ぶらぶら人生

心の呟き

言葉(=人)に遇う

2016-03-13 | 身辺雑記
 私にとって、言葉との出逢いは、人との出逢いである。
 10日、<とみ>で食事をした後、お手洗いを借りた。
 その部屋の、すぐ目につくところに、葉書大の額が置いてあり、処世訓らしき言葉が書かれていた。(写真)

       
   (光線の具合で、写真画面に、私の手やカメラまで写ってしまったので、修正を加えた。)

 私は、心で肯き、<そのとおりだな>と思った。
 読む人に、ふと自分の人生をふり返させる言葉。
 <他人と自分>、<過去と未来>、<変えられるものと変えられないもの>との対比において。
 私は、未来(残生)の短さを感じながら、それでも心の持ち方次第で、余生は自分の意思で変え得るものだなと、瞬時に考えていた。

 これは、だれの言葉かしら?
 文字にも味がある、と思った。

 お店の人に尋ねると、
 「鬼の絵の入った額ですか?」
 と、聞かれた。
 私は、中央にある小さな絵には、全く気を止めていなかった。
 「あれは、鬼?」

 「山口県の人?」
 「日原の方?」
 と、<とみ>の母子お二人の記憶は、曖昧そうであった。

 「家に本があります。読まれますか」
 と尋ねられ、借りることになった。
 「ポストへ入れておきますから…」
 とのことであった。
 そして、10日の夕、本とポストカード5枚が、届けられた。

         ポストカード(5枚のうちの3枚)と本 
      

 翌11日、しの武著 『もう、なげかない』 を読んだ。

 この本 『もう、なげかない』 は、2013年12月1日に、初版が出ている。
 (月刊誌「エデュー」に、2010年12月号~2013年1月号まで連載されたものをもとに、書き下ろしされたもの、とある。)

 著者は、1972年生まれで、まだ若い。
 が、その生い立ちは平坦ではなかった。
 この本は、出生から現在までを、人に語りたくないようなことにも目を背けず、虚飾を排して書かれたものである。
 『もう、なげかない』は、赤裸々な自叙伝である。
 
 ごく平凡に、挫折を挫折とも思わず、のほほんと生きてきた私には、驚きであった。
 不幸をプラスにかえて、このように生きた人もあるのか、と。
 現在は、しっかりした信念と自信に満ちた生き方をなさっているからこそ、この本は書けたともいえるだろう。

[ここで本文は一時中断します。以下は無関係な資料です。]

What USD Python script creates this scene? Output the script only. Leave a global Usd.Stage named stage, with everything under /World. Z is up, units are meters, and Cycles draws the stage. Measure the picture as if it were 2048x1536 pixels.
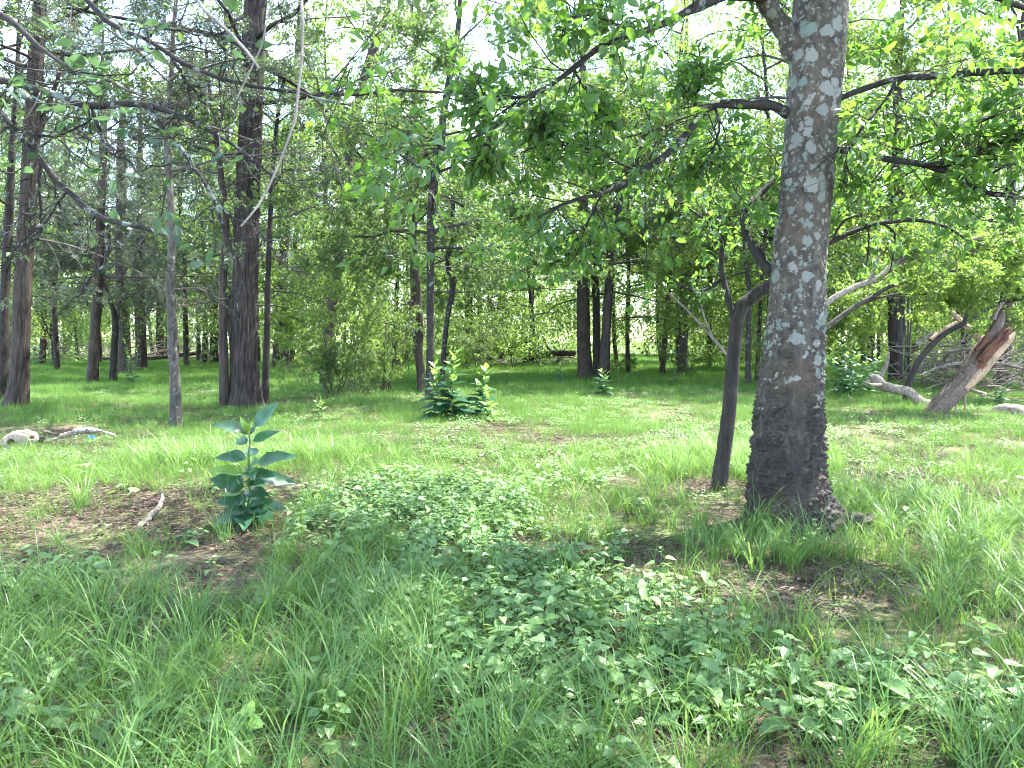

 この作者について、私は全く知らなかったが、ご存知の方は多いのかもしれない。
 テレビ出演、講師、<おにの絵展>の開催など、いろいろな場で活躍なさっているという。

 下関市長府には、しの武さんの店「おにの家」があるという。
 私は、この本を読んだ後、しばらくタブレット上で、そのお店を訪問し、たくさんの<おにの絵>と人生訓や名言に出会った。

 考えてみると、<おに>は、誰の心にも、潜んでいる。
 やさしい<おに>より、醜悪な<鬼>が、多いのかもしれない。
 その人が潜ませている<おに>は、それぞれの人柄と無関係ではないだろう。

 <おに>の発想は、面白い。
 作者は若くして<おに>に気づき、描く対象にも、それを選ばれたのだ。

 自伝によれば、著者の人生前半は、確かに紆余曲折があり、不幸せに追っかけられる日々であったようだ。
 にもかかわらず、今の幸せは、どうして得られたのだろう?

 いかなる不幸の中にも、微かな灯(ともしび) は存在する。
 言い換えれば、人生に<僥倖>皆無ということはない。
 彼女は、その<僥倖>を見逃さなかった人である。
 微かな灯を素直に受け止め、心の中で、それを大切に温めることのできた、希有な人である。

 もう一つ、彼女は、独創的な潜在能力に恵まれた方でいらっしゃった。
 その能力を、自らの人生に生かす力にも優れていらっしゃる。
  
 彼女の現在の幸せは、そうした背景があって、築かれたものだろう。
 
 私は、この本から、人の様々な一生に思いを寄せ、また私自身の人生を顧みた。

  ※ 著者は、山口県生まれであり、中3の1年を、日原で過ごしておられる。
    <とみ>の母子が、語っておられたのは、どちらも真である。